Officials were celebrating just hours away from several of India’s major tiger reserves when Prime Minister Narendra Modi announced in the southern city of Mysuru that the country’s tiger population has steadily grown to more than 3,000 since its flagship conservation programme began 50 years ago over concerns that the numbers of the big cats were dwindling.
“India is a country where protecting nature is part of our culture,” Modi said in his speech on Sunday. “This is why we have many unique achievements in wildlife conservation.”
Modi also launched the International Big Cats Alliance, which he said will focus on the protection and conservation of seven big cat species: the tiger, lion, leopard, snow leopard, puma, jaguar and cheetah.
But Indigenous people, known as Adivasi in India, say wildlife conservation projects have displaced members of their community over the past half-century. Adivasi communities in Karnataka organised protests last month to highlight how their people, who have lived in forests for centuries, have been kept out of conservation efforts.
Project Tiger began in 1973 after a census of the big cats found India’s tigers were quickly going extinct through habitat loss, unregulated sport hunting, increased poaching and retaliatory killings by people.

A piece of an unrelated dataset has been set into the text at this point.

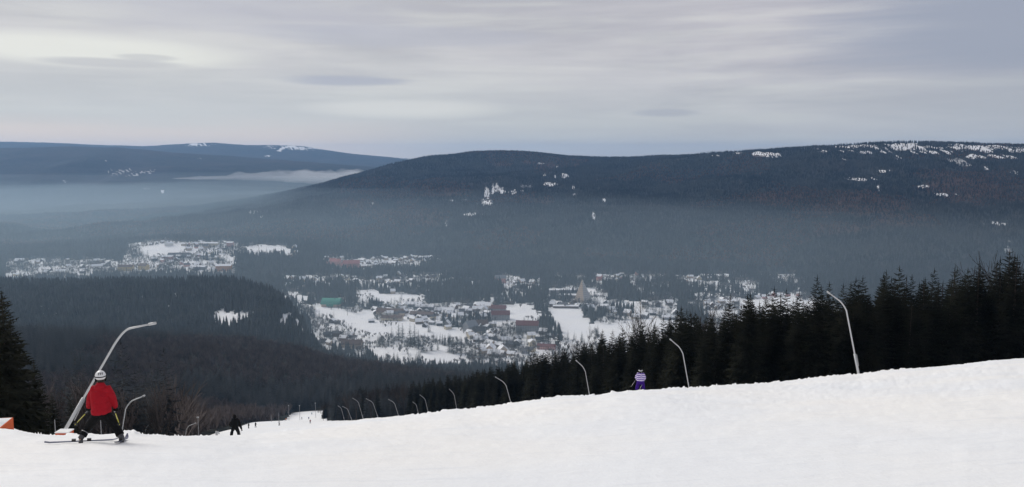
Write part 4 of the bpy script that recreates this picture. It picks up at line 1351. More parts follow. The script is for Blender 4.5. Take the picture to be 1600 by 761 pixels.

Lawmakers and officials tried to address these issues, but the conservation model centered around creating protected reserves where ecosystems can function undisturbed by people.
Several Indigenous groups say the conservation strategies, deeply influenced by American environmentalism, have meant uprooting numerous communities who had lived in the forests for millennia.
Members of several Adivasi groups set up the Nagarahole Adivasi Forest Rights Establishment Committee to protest against evictions from their ancestral lands and seek a voice in how the forests are managed.
“Nagarahole was one of the first forests to be brought under Project Tiger, and our parents and grandparents were probably among the first to be forced out of the forests in the name of conservation,” said JA Shivu, 27, who belongs to the Jenu Kuruba tribe. “We have lost all rights to visit our lands, temples or even collect honey from the forests. How can we continue living like this?”
The fewer than 40,000 Jenu Kuruba people are one of the 75 tribal groups whom the Indian government classifies as particularly vulnerable.
Jenu, which means honey in the southern Indian Kannada language, is the tribe’s primary source of income. Its members collect it from beehives in the forests to sell. Adivasi communities like the Jenu Kurubas are among the poorest in India.
Experts say conservation policies that try to create a pristine wilderness have been influenced by prejudices against local communities.
India’s Ministry of Tribal Affairs has repeatedly said it is working on Adivasi rights. Only about one percent of the more than 100 million Adivasis in India have been granted any rights over forest lands despite a government forest rights law, passed in 2006, which aims to “undo the historical injustice” for forest communities.
Indigenous people are also losing their lands to climate change with more frequent forest fires spurred by extreme heat and unpredictable rainfall.
India is home to more than 75 percent of the world’s wild tiger population. India has more tigers than its protected spaces can hold, and the cats are also now living at the edges of cities and in sugar cane fields.
Tigers have disappeared on Bali and Java, and China’s tigers are likely extinct in the wild. The Sunda Island tiger subspecies is found only in Sumatra. Many have praised India’s efforts to safeguard this endangered species as a success.
“Project Tiger hardly has a parallel in the world since a scheme of this scale and magnitude has not been so successful elsewhere,” said SP Yadav, a senior Indian government official in charge of Project Tiger.
But critics say the social costs of fortress conservation, in which forest departments protect wildlife and prevent local communities from entering forest regions, is high.
Sharachchandra Lele of the Bengaluru-based Ashoka Trust for Research in Ecology and the Environment said the conservation model is outdated.
“There are already successful examples of forests managed by local communities in collaboration with government officials, and tiger numbers have actually increased even while people have benefitted in these regions,” he said.
Someone who agrees is Vidya Athreya, director of the Wildlife Conservation Society in India, who has been studying interactions between large cats and humans for the past two decades.
“Traditionally, we always put wildlife over people,” Athreya said, arguing that instead, the way forward in protecting wildlife in India is to engage with local communities.
Shivu wants to go back to a life where Indigenous communities and tigers live together.
“We consider them gods and us the custodians of these forests,” he said.